Ducks and Houston are hardly strangers, of course. Being chased through Hermann Park in the summer by aggressive Muscovy ducks is an annual rite of passage for children, and winter wouldn’t be winter without the arrival of migrating snow geese. But this wasn’t the Katy Prairie or the trails around McGovern Lake. This was Forest West, a generally quiet pocket neighborhood, unless you count the whistling and flapping from our newly discovered feathered residents. In the confusion of the moment, only one response suggested itself. So we snapped a picture to post on Instagram and went on our way.
Except we didn’t. In the days ahead, we began finding excuses to pass by the houses of Duck Blvd., as we had come to call it. In the mornings, in the evenings, there they would be, standing, staring, almost certainly plotting to take over the world, or at the very least the neighborhood. We did research and discovered that the birds were black-bellied whistling ducks, birds that in most places are migratory, though not here.
Then one day, we stopped at one of the homes on Duck Blvd. to ask the obvious of one of the human residents: what’s with all the ducks? Mattie Garner, “as in James Garner or Ben Affleck’s wife,” she told us, helped us quickly solve one mystery—the ducks came because she fed them. She and next-door neighbor Billie Spinks, who joined us on Garner’s driveway, told the tale of Forest West’s remake of The Birds.
“I noticed a couple ducks trying to eat the birdseed that fell” from a feeder Spinks had rigged up, she informed us, to attract Houston songbirds—along with pigeons, lots of pigeons. A birding book revealed that ducks don’t really care for birdseed, and so she began feeding them deer corn. “Pretty soon, I had more than two,” Spinks told us. Then four. Then 180, by her count. “They passed the word around,” Garner added with a chuckle.
Both women confirmed our suspicions that the ducks were fearless—they’re apparently unafraid of anything but dogs and cars—and their motives unknown. “They ignore us,” Spinks explained, though “there’s always a couple of lookouts,” Garner added, motioning to the roofs.
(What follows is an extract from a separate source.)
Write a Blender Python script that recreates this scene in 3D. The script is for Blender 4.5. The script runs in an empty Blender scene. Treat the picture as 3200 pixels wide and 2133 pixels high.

We slowly scanned the panorama of houses. A raw, eerie silence seemed to descend upon Duck Blvd. The face of Tippi Hedren flashed in our minds as we began to scope out places to take refuge in case of a sudden attack, like a garage, maybe, or a telephone booth. “They are here in the mornings and the evenings, and in wet weather they’re here all day long,” Spinks said slowly. Silence. We nodded. Our eyes returned to the skies. By this point we were only half-listening to the women: the birds’ permanent residence is a large pond in a horse pasture nearby … they’d never seen ducklings … one of them once found a bright yellow egg … they don’t leave much of a mess… something about the pageantry of it all.
Just then, a pair of the whistlers swooped down from overhead, joining the flock, which was already gathering for an evening feeding, squatting in yards and perching on telephone lines. They appeared to be staring at us, squinting even. “I used to feed these suckers,” said Garner, who leaves that job now to Spinks and another neighbor. “But I was about to go to the poor house. The more food you put out there, the more ducks will come.” Garner and Spinks seemed entertained. We just wanted to find a phone booth.